Lines with "Generate a Blender" and "rnd = random.Random(7)" mark the range, both included. Reproduce exactly that stretch, without pictures.

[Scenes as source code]
------------------------------------------------

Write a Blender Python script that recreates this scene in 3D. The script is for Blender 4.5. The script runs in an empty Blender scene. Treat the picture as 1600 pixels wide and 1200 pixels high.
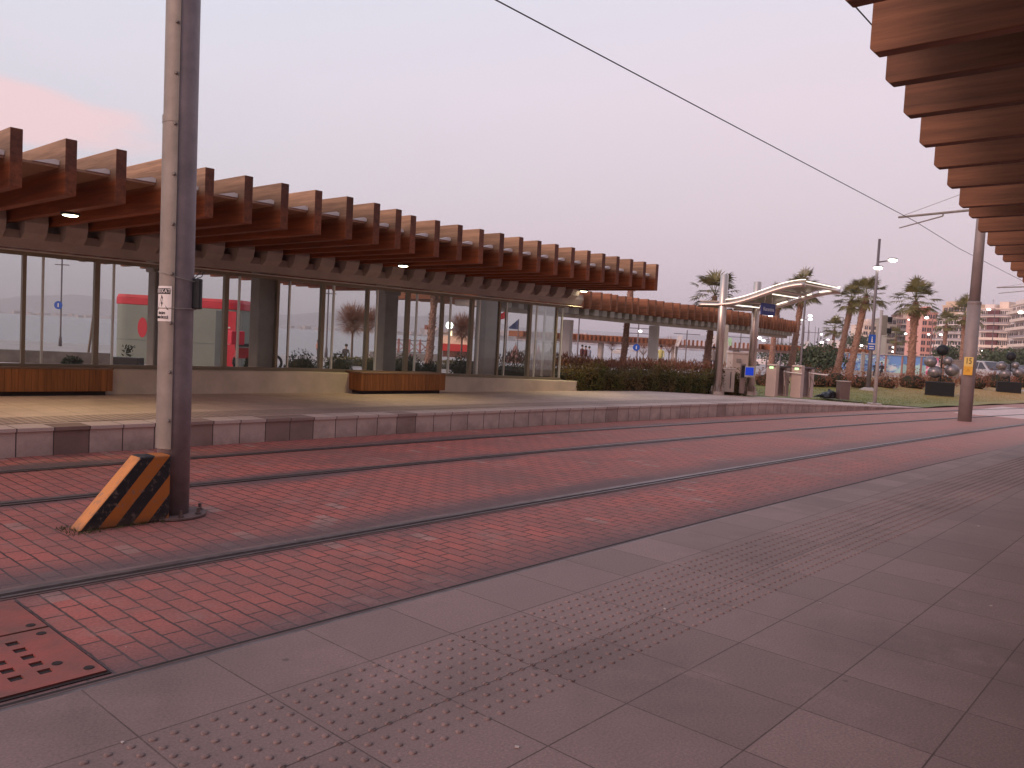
import bpy, bmesh, math, random
from math import sin, cos, tan, pi, radians, atan, atan2, sqrt
from mathutils import Vector, Matrix
random.seed(7)
S = bpy.context.scene
COL = S.collection

# ------------------------------------------------------------------ camera
FPX, ROLL, HOR, VPX, EYE = 1265.0, radians(3.07), 531.0, 1920.0, 1.5
_d = (600 - HOR) * cos(ROLL); PITCH = -atan(_d / FPX)
def _dirs(px, py):
    x = px - 800.; y = 600. - py
    xr = x*cos(ROLL) - y*sin(ROLL); yr = x*sin(ROLL) + y*cos(ROLL)
    c, s = cos(PITCH), sin(PITCH)
    return xr, FPX*c - yr*s, FPX*s + yr*c
_a = _dirs(VPX, HOR + tan(ROLL)*(VPX-800)); ANG = atan2(_a[0], _a[1])
def ray(px, py):
    """direction in the world through a place in the survey photograph (1600 x 1200)"""
    R, F, U = _dirs(px, py)
    return Vector((F*cos(ANG) + R*sin(ANG), F*sin(ANG) - R*cos(ANG), U))
def at_z(px, py, z):
    v = ray(px, py); k = (z - EYE)/v.z
    return Vector((v.x*k, v.y*k, z))
def at_depth(px, py, d):
    R, F, U = _dirs(px, py); v = ray(px, py); k = d/F
    return Vector((v.x*k, v.y*k, EYE + v.z*k))
def gz(Y):
    if Y < 9.5: return -0.02
    if Y < 13: return -0.02 + 0.22*(Y-9.5)/3.5
    if Y < 16: return 0.2
    return max(-0.5, 0.2 - 0.7*(Y-16)/44.)
def at_ground(px, py):
    z = 0.0
    for _ in range(40):
        p = at_z(px, py, z); z = 0.5*z + 0.5*gz(p.y)
    return p
def stand(px, d):
    """ground point at forward depth d in the direction of column px near the horizon"""
    p = at_depth(px, HOR + tan(ROLL)*(px-800), d)
    return Vector((p.x, p.y, gz(p.y)))
def zpix(p, px, py):
    """height above world zero at which something standing on p meets image row py"""
    R, F, U = _dirs(px, py); v = ray(px, py)
    f = p.x*cos(ANG) + p.y*sin(ANG)
    return EYE + v.z*f/F

cam = bpy.data.cameras.new('camera'); camo = bpy.data.objects.new('camera', cam); COL.objects.link(camo)
cam.sensor_width = 36; cam.lens = FPX/1600*36; cam.clip_end = 20000; cam.clip_start = 0.05
fw = ray(800, 600).normalized(); rt = (ray(900, 600) - ray(800, 600)).normalized(); up = rt.cross(fw)
camo.matrix_world = Matrix(((rt.x, up.x, -fw.x, 0), (rt.y, up.y, -fw.y, 0), (rt.z, up.z, -fw.z, EYE), (0, 0, 0, 1)))
S.camera = camo

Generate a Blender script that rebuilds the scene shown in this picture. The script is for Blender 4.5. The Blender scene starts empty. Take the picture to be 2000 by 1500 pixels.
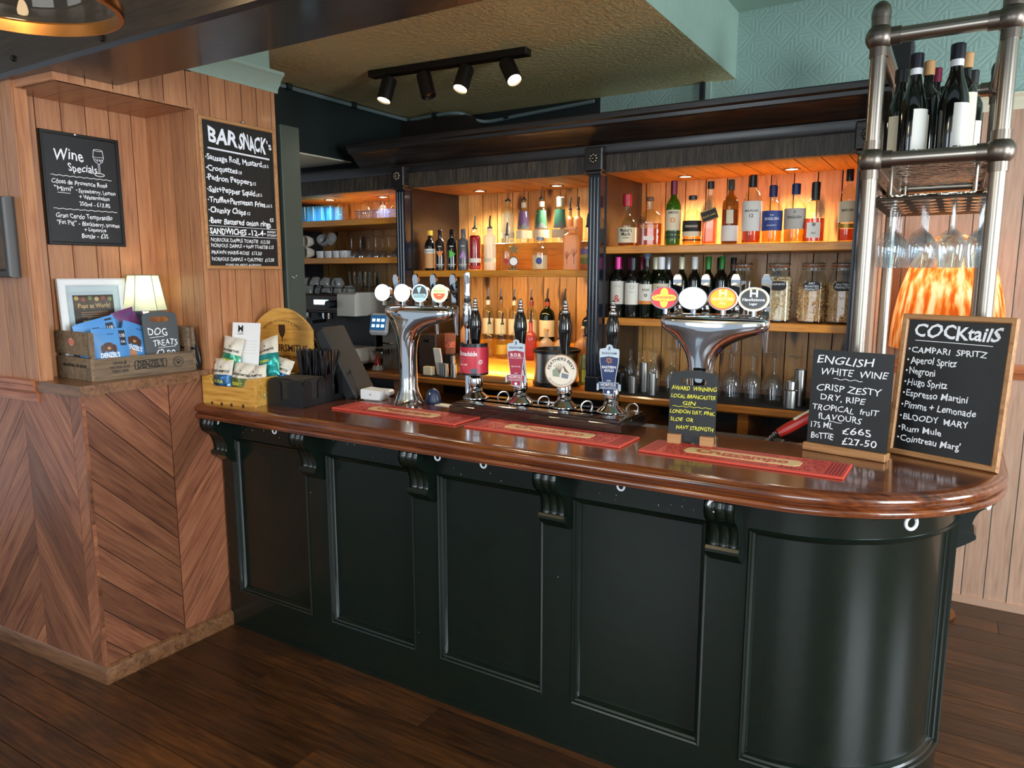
import bpy, math, random
from mathutils import Matrix, Vector, noise
R = math.radians
PI = math.pi
S = bpy.context.scene
COL = S.collection
rnd = random.Random(7)

# ------------------------------------------------------------------ camera, light, exposure
cam = bpy.data.cameras.new('camera')
cam.sensor_width = 36.0
cam.lens = 1420 / 2000 * 36
cam.clip_start = 0.05
camo = bpy.data.objects.new('camera', cam)
COL.objects.link(camo)
camo.location = (0, 0, 1.6)
camo.rotation_euler = (R(90 - 8.6), 0, R(31.3))
S.camera = camo
S.view_settings.view_transform = 'Standard'
S.view_settings.look = 'None'
S.view_settings.gamma = 1
S.view_settings.exposure = 0.18
S.view_settings.use_curve_mapping = False
S.cycles.transparent_max_bounces = 48
S.cycles.max_bounces = 8
S.cycles.glossy_bounces = 4
S.cycles.transmission_bounces = 8
S.cycles.caustics_reflective = False
S.cycles.caustics_refractive = False
S.cycles.sample_clamp_indirect = 4

world = bpy.data.worlds.new('world')
S.world = world
world.use_nodes = True
wb = world.node_tree.nodes['Background']
wb.inputs[0].default_value = (0.72, 0.86, 1.0, 1)
wb.inputs[1].default_value = 0.55


def lamp(name, kind, loc, power, color, target=None, size=0.1, size_y=None, spot=None, blend=0.5):
    d = bpy.data.lights.new(name, kind)
    d.energy = power
    d.color = color
    if kind == 'AREA':
        d.size = size
        if size_y:
            d.shape = 'RECTANGLE'
            d.size_y = size_y
    else:
        d.shadow_soft_size = size
    if spot:
        d.spot_size = R(spot)
        d.spot_blend = blend
    o = bpy.data.objects.new(name, d)
    COL.objects.link(o)
    o.location = loc
    if target:
        o.rotation_euler = (Vector(target) - Vector(loc)).to_track_quat('-Z', 'Y').to_euler()
    return o


DAY = (0.84, 0.93, 1.0)
WARM = (1.0, 0.76, 0.48)
# daylight: tall sash windows in the wall to the right of the camera and in the wall behind it
lamp('window_light_right', 'AREA', (3.3, 0.3, 1.75), 190, DAY, (-2.0, 1.4, 1.2), 1.3, 1.5)
lamp('window_light_far_right', 'AREA', (3.3, 2.9, 1.7), 85, DAY, (-1.0, 3.2, 1.2), 1.0, 1.4)
lamp('window_light_behind', 'AREA', (0.6, -3.2, 1.8), 75, DAY, (-1.2, 2.2, 1.1), 2.2, 1.6)
lamp('window_light_behind_left', 'AREA', (-2.6, -3.2, 1.8), 38, DAY, (-2.2, 2.2, 1.1), 1.4, 1.6)
# warm ceiling lamps of the room, behind the camera
lamp('room_lamp', 'POINT', (-1.2, 0.4, 2.45), 14, WARM, None, 0.12)

# ------------------------------------------------------------------ materials


def lin(h):
    h = h.lstrip('#')
    c = [int(h[i:i + 2], 16) / 255 for i in (0, 2, 4)]
    return tuple(x / 12.92 if x <= 0.04045 else ((x + 0.055) / 1.055) ** 2.4 for x in c) + (1,)


class NT:
    def __init__(s, name):
        s.mat = bpy.data.materials.new(name)
        s.mat.use_nodes = True
        s.t = s.mat.node_tree
        s.b = s.t.nodes['Principled BSDF']
        s.out = s.t.nodes['Material Output']

    def n(s, kind, **kw):
        x = s.t.nodes.new('ShaderNode' + kind)
        for k, v in kw.items():
            if k.startswith('i_'):
                key = k[2:]
                x.inputs[int(key) if key.isdigit() else key.replace('_', ' ')].default_value = v
            else:
                setattr(x, k, v)
        return x

    def l(s, a, b):
        s.t.links.new(a, b)

    def ramp(s, fac, stops):
        r = s.n('ValToRGB')
        e = r.color_ramp.elements
        while len(e) < len(stops):
            e.new(0.5)
        for el, (p, c) in zip(e, stops):
            el.position = p
            el.color = c
        s.l(fac, r.inputs[0])
        return r.outputs[0]

    def bump(s, h, strength=0.3, dist=0.01):
        b = s.n('Bump')
        b.inputs['Strength'].default_value = strength
        b.inputs['Distance'].default_value = dist
        s.l(h, b.inputs['Height'])
        s.l(b.outputs[0], s.b.inputs['Normal'])


_mc = {}


def plain(name, h, rough=0.5, metal=0.0, emit=0.0, coat=0.0, spec=0.5, trans=None):
    if name in _mc:
        return _mc[name]
    m = NT(name)
    c = lin(h)
    m.b.inputs['Base Color'].default_value = c
    m.b.inputs['Roughness'].default_value = rough
    m.b.inputs['Metallic'].default_value = metal
    m.b.inputs['Specular IOR Level'].default_value = spec
    m.b.inputs['Coat Weight'].default_value = coat
    m.b.inputs['Coat Roughness'].default_value = 0.08
    if emit:
        m.b.inputs['Emission Color'].default_value = c
        m.b.inputs['Emission Strength'].default_value = emit
    _mc[name] = m.mat
    return m.mat


def glass(name, h, rough=0.02, ior=1.45, body=0.0):
    """thin walled glass: clear tint plus fresnel gloss (and, for frosted or coloured fills and hazed stemware, a share of diffuse body)"""
    if name in _mc:
        return _mc[name]
    m = NT(name)
    tr = m.n('BsdfTransparent')
    tr.inputs[0].default_value = lin(h)
    gl = m.n('BsdfGlossy')
    gl.inputs['Roughness'].default_value = rough
    gl.inputs[0].default_value = (1, 1, 1, 1)
    fr = m.n('Fresnel')
    ge = m.n('NewGeometry')
    mi = m.n('MapRange')
    mi.inputs[3].default_value = ior
    mi.inputs[4].default_value = 1 / ior
    m.l(ge.outputs['Backfacing'], mi.inputs[0])
    m.l(mi.outputs[0], fr.inputs[0])
    mx = m.n('MixShader')
    m.l(fr.outputs[0], mx.inputs[0])
    src = tr.outputs[0]
    if body:
        df = m.n('BsdfTranslucent')
        df.inputs[0].default_value = lin(h)
        dd = m.n('BsdfDiffuse')
        dd.inputs[0].default_value = lin(h)
        ad = m.n('MixShader')
        ad.inputs[0].default_value = 0.5
        m.l(df.outputs[0], ad.inputs[1])
        m.l(dd.outputs[0], ad.inputs[2])
        m2 = m.n('MixShader')
        m2.inputs[0].default_value = body
        m.l(tr.outputs[0], m2.inputs[1])
        m.l(ad.outputs[0], m2.inputs[2])
        src = m2.outputs[0]
    m.l(src, mx.inputs[1])
    m.l(gl.outputs[0], mx.inputs[2])
    m.l(mx.outputs[0], m.out.inputs[0])
    _mc[name] = m.mat
    return m.mat


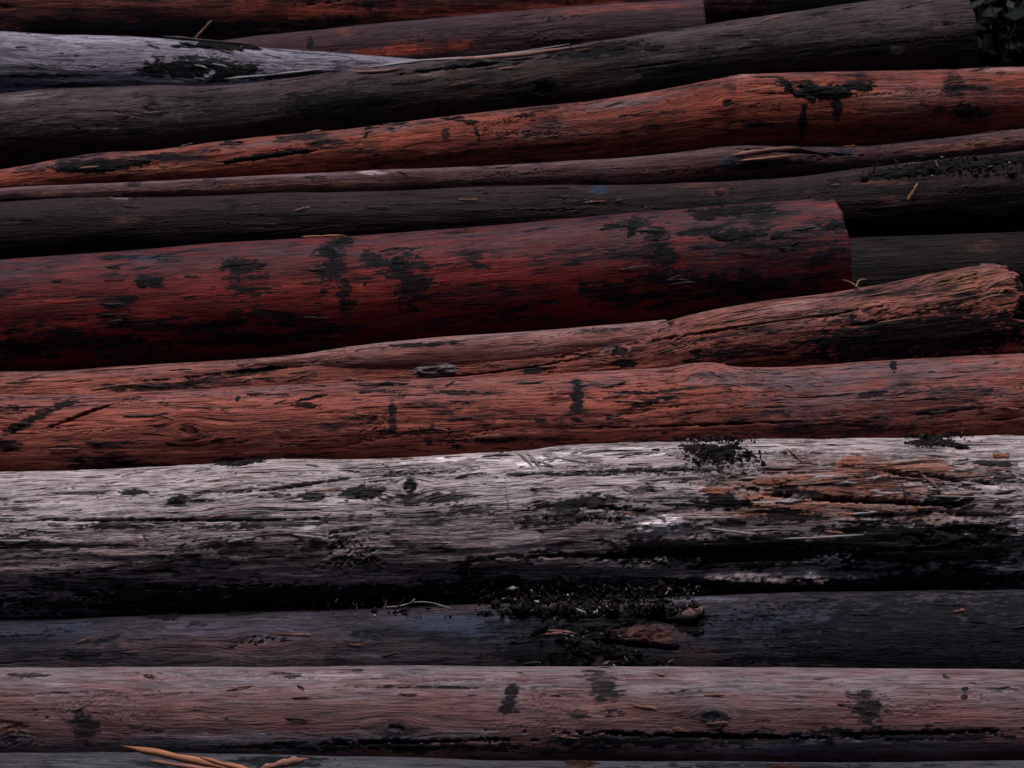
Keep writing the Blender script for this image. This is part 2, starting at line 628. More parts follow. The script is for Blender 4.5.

------------------------------------------------

■ Answer for the task ■
Generate a Blender script that rebuilds the scene shown in this picture. The script is for Blender 4.5. The Blender scene starts empty. Take the picture to be 2000 by 1500 pixels.
import bpy, math, random
from mathutils import Matrix, Vector, noise
R = math.radians
PI = math.pi
S = bpy.context.scene
COL = S.collection
rnd = random.Random(7)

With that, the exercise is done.